I also use Reaper but in a very basic way (groups? regions??), I probably should look more into workflow strategies to make things easier once the recording is done.
This is basically how I always used to record modular: start building a patch, expand on it and play it for a while, then start recording and try to get a good take. At the moment I’m trying to focus on improvising on a smaller system so I record more in order to capture all the “performance”.
I work DAW-less, so markers are not an option here. Couple of things to share from my experience:
- I have a 4MS Wave Recorder permanently patched end-of-chain to record anything I like. This allows me to focus on the performance, not the rec tech stuff. It is also ‘just’ a stereo recorder. So I am forcing myself to get it right from the start, as there is no option to fix things in post.
- I generally record every patch I make, yet I rarely leave a patch overnight. So once it is recorded all patch cables are removed and it is gone. Kill your darlings.
- To me recording equals performing a patch. I approach and perform a patch as a composition: I usually start my recording from silence and build up a track/performance, go through various transitions and bring it to some sort of conclusion/ending. After which the recording is stopped.
- I generally record a few variations and versions and decide later (when auditioning) which one to use for a release. I usually do not record more than 5 versions. Also the duration is never predetermined.
- I do not listen back/audition directly after recording. I let stuff ripen at least 6 weeks before I listen back.
- Apart from getting the start and endpoint/fades right, I resist fixing anything in the DAW. I leave mastering to a few excellent engineers that I trust.
- Selecting tracks for a release is messy, but usually goes something like this:
- With headphones on my Macbook I go over all tracks recorded over the past X months and drop the ones I like in a folder. If there are multiple versions of a patch I force myself to select only one. I usually end up with about 20-40 pieces.
- Musically these 20-40 pieces are all over the place, as my taste (and mood expression via the instrument) goes from drone ambient to rhythmical noise. However, usually 10-15 pieces share some sort of ‘common ground’ that could become a varied yet cohesive release. This is where the ‘theme / concept’ of the album reveals itself to me.
- I drop these 10-15 waves in a DAW, normalize them for easy listening and export them to Dropbox.
- Over the course of a few weeks I listen to them casually in my car, kitchen, while taking a walk, before I go to sleep, etc. I give my fav tracks a star and delete the tracks I don’t like. Star or kill your darlings some more.

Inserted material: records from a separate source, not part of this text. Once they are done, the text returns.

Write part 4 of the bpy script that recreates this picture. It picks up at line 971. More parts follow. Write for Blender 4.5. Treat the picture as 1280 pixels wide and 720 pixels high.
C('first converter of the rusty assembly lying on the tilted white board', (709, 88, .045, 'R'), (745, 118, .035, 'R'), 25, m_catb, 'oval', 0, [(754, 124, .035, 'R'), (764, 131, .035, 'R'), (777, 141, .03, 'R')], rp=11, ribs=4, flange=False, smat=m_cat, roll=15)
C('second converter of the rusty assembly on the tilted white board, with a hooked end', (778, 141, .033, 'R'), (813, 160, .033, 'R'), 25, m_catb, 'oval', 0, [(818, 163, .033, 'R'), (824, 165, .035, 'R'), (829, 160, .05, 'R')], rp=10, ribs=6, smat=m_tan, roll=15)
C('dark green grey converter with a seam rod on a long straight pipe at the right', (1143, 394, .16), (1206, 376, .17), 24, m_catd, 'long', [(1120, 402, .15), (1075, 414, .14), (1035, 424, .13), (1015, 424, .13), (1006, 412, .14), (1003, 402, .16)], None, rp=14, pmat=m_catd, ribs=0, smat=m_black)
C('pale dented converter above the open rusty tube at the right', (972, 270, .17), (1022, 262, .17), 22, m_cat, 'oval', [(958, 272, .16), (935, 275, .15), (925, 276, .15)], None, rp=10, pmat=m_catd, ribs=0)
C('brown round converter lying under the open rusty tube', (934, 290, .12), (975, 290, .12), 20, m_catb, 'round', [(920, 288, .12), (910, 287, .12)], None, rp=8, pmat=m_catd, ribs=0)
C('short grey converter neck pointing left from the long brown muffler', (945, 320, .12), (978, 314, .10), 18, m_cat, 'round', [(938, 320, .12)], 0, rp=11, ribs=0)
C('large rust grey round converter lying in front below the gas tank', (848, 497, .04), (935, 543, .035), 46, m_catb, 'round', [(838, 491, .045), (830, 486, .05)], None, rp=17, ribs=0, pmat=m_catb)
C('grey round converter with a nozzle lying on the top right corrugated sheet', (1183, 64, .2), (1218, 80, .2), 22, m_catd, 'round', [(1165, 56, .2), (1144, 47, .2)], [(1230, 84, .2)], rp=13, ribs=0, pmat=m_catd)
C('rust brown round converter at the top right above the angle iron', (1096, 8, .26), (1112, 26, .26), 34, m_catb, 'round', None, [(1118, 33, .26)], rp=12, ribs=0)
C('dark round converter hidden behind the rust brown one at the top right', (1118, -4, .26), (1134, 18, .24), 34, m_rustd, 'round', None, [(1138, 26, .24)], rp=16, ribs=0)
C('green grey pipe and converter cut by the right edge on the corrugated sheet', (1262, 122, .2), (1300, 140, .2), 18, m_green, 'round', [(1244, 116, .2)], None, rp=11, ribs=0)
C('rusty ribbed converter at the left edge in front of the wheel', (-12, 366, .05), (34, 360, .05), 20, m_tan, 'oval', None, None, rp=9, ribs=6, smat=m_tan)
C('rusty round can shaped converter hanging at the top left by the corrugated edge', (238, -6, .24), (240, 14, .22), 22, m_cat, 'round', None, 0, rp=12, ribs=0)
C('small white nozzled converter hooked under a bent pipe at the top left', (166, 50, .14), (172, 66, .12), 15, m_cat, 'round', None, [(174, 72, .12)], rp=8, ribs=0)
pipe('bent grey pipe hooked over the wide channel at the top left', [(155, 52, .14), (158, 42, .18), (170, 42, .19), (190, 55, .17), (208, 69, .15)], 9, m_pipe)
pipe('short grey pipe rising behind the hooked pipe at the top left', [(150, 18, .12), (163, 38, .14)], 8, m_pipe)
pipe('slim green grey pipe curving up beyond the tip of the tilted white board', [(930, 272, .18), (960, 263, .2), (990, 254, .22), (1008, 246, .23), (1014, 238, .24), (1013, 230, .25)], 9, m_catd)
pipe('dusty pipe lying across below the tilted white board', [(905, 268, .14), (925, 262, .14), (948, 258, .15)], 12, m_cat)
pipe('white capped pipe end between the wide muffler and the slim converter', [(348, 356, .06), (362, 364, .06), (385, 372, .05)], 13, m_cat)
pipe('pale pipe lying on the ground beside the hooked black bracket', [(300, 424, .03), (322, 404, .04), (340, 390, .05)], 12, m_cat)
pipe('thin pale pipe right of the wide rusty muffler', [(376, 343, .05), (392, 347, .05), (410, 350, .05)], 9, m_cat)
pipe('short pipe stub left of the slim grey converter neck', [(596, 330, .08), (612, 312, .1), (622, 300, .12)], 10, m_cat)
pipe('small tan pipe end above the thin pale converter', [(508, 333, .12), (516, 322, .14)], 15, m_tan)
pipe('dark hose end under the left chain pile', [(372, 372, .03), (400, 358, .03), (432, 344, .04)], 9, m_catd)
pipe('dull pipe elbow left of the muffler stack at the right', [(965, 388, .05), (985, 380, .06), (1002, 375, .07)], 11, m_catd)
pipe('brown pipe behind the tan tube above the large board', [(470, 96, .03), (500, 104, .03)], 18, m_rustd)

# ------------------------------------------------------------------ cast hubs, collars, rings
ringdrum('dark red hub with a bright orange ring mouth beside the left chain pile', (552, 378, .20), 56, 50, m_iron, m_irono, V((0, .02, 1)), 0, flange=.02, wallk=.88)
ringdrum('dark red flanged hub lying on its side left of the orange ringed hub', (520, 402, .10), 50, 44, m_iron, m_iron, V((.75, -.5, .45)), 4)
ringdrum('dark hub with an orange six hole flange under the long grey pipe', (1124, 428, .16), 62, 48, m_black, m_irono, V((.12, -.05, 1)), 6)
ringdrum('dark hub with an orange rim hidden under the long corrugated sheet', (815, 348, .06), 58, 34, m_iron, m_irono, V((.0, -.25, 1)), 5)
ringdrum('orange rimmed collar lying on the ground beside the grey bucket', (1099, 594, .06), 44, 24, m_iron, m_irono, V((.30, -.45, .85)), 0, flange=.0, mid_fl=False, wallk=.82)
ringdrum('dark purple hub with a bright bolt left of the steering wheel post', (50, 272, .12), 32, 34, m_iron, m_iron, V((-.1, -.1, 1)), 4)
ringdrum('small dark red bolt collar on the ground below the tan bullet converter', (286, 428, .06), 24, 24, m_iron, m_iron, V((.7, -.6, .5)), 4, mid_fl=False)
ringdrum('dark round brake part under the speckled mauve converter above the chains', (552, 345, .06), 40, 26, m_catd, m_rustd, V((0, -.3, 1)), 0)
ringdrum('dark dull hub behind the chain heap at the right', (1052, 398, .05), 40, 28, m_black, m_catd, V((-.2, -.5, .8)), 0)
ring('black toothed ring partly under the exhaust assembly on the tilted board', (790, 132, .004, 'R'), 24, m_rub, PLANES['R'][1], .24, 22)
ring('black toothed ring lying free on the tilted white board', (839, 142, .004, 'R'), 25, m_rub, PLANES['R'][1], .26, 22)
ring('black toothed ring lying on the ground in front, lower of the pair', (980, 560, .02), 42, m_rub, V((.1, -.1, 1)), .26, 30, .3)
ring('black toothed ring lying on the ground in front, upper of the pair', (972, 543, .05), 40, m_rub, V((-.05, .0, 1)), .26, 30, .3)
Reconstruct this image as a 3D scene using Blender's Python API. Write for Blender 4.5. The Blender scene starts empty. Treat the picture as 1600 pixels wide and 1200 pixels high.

- Now that the selection of tracks has surfaced, I decide on a tracklist and the track titles. I audition the tracklist a few times. Usually I am down to 6-10 tracks here. These get mastered. This can take a few weeks, during which I do not listen to the tracks.
- After mastering I audition the mastered tracks on various audio systems and make the final decision on the tracklist. I am down to the definitive 6-8 tracks here.
- Release time. Point of no return.
Here’s my 2022 album that followed this route:
Not everything is worth recording. To me is sounds like FOMO.
For me the rule is: “follow through with the idea the best you can, then record the idea the best you can”.
I am reminded of someone who kept a minidisc recorder that would constantly record the last five minutes in a circular buffer and would dump that buffer and continue recording until several seconds of silence whenever he hit a button.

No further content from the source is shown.